Teaching Islamic Law in a Red State

If you teach Islamic law, chances are that your students are more cosmopolitan than those at the University of Oklahoma, where for thirteen years I have been teaching courses on Islamic law, Islamic theology, the Qur’an, and broader topics in religious studies. My greatest struggle has been bridging the gap between the questions my training has taught me to ask and answer, and the utterly incommensurate questions that most of my students bring with them into the classroom.

Some bring comparative questions. That’s fair. Half of them come from some kind of Christian background, and their study can’t help but be comparative; none of us can or should try to interpret new data in terms of anything but our prior knowledge and experience. But how does one answer a question such as “Is the God of the Qur’an the same as the God of the Bible?” or “Is Islam compatible with Christianity?” Questions of that form simply aren’t susceptible of historical investigation.

Others bring evaluative questions, usually posed in a politicized binary form: “Is Islamic law tolerant and liberal, or is it violent and oppressive?” “Is it or is it not compatible with democracy?” Many of them are already pretty committed to their own answers, and take the class mainly to reinforce their preformed conclusions. Many come from homes, towns, and churches where Muslims and Sharia are viewed as an insidious threat, and come to college determined to find out that the opposite is true; others are just back from a tour of military service in the Middle East and are hoping to ground their negative impressions in more authoritative facts. The handful of Muslim students in each class often seem more intent on promoting their own conceptions of Islam than on learning anything new.

Above all, my students’ questions are essentialist and presentist. They want to study the Qur’an—which I had never thought to include in a syllabus on Islamic law—because that, they believe, will tell them what Islamic law really is, or at least what it should be. Few of them find classical fiqhas fascinating as I do—unless it confirms what they already knew all along about Islam, or disproves what modern apologists say about it. Many would rather discuss what Sharia means here and now—here in Oklahoma, where voters overwhelmingly approved anti–Sharia legislation just a few years ago.

Our readings often disappoint them. The experience of actually reading the Qur’an (I now assign sura 4), some hadith (on menstruation), and a fiqh manual often proves to be rather disorienting—at least for those who really pay attention, rather than just assimilating everything to their preformed conclusions. It is not until we get to Sharia in practice here and now (I caved and gave them a book on Islamic Divorce in North America), and hear Khaled Abou El Fadl struggling to make sense of tradition in the modern world (Speaking in God’s Name), that the law becomes for them a lived and open-ended human reality. Even then, some of them insist that “This is not Islam.”

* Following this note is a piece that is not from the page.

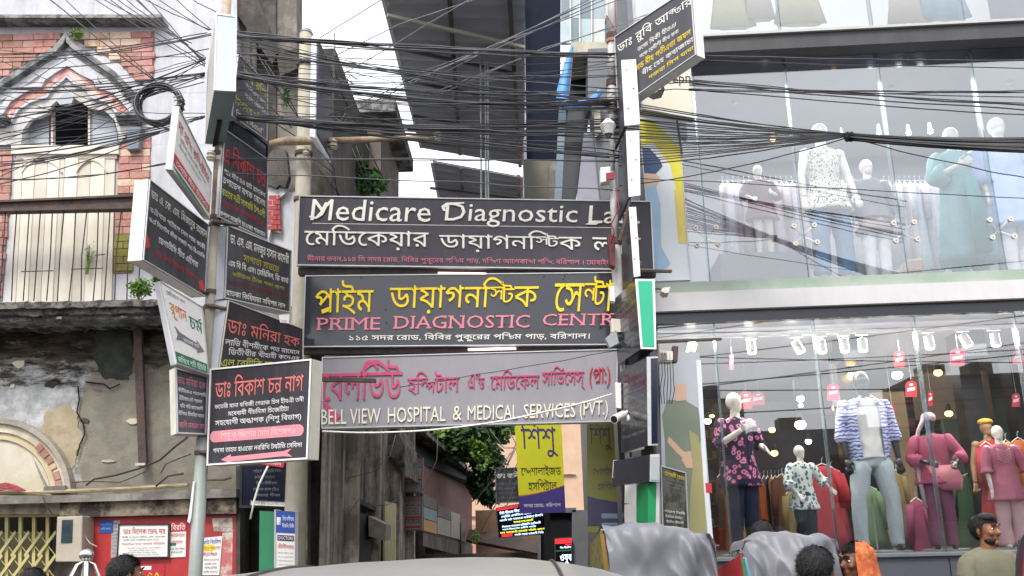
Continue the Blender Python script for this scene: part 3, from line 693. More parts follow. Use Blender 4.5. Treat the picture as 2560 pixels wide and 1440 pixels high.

My own goal is not for them to learn a detailed history. I can live without that. But I want them to think of religion historically, as a human construct that is continually being reimagined in multiple ways. Not so that they will become good historians, but so that they will take other human beings seriously, as epistemic and moral agents on a level with themselves, to whom they owe a debt of genuine attention and sacrificial listening.

If my Southern, Midwestern, Southwestern American students desperately need to learn to listen to others—well enough to let those others disrupt the preconceived ideas that my students have such a stake in preserving—then I need to listen to my students well enough to let them disrupt my ideas about teaching, history, and what counts as a good question.

As I have slowly let go of what I feel most qualified to teach, and have allowed myself to entertain my students’ questions, I have found that they are not shallow. Indeed, their questions are usually bigger and more important than mine, and though I may not have scholarly answers for them, the guiding moral impulse of my scholarship—my commitment to listening to other human beings for their own sake rather than for mine—can support and discipline my students’ efforts to understand themselves and their place in the world—which is really what their questions are about. The question “Is Islamic law compatible with democracy or not?” is really a question about how I should relate to and imagine my Muslim neighbor. That matters; and good scholarship—good listening—is part of the answer.

I do hope that my classes eventually help my students to take their focus off their own existential concerns and start giving their attention to the concerns of others. But that starts with me paying attention to them.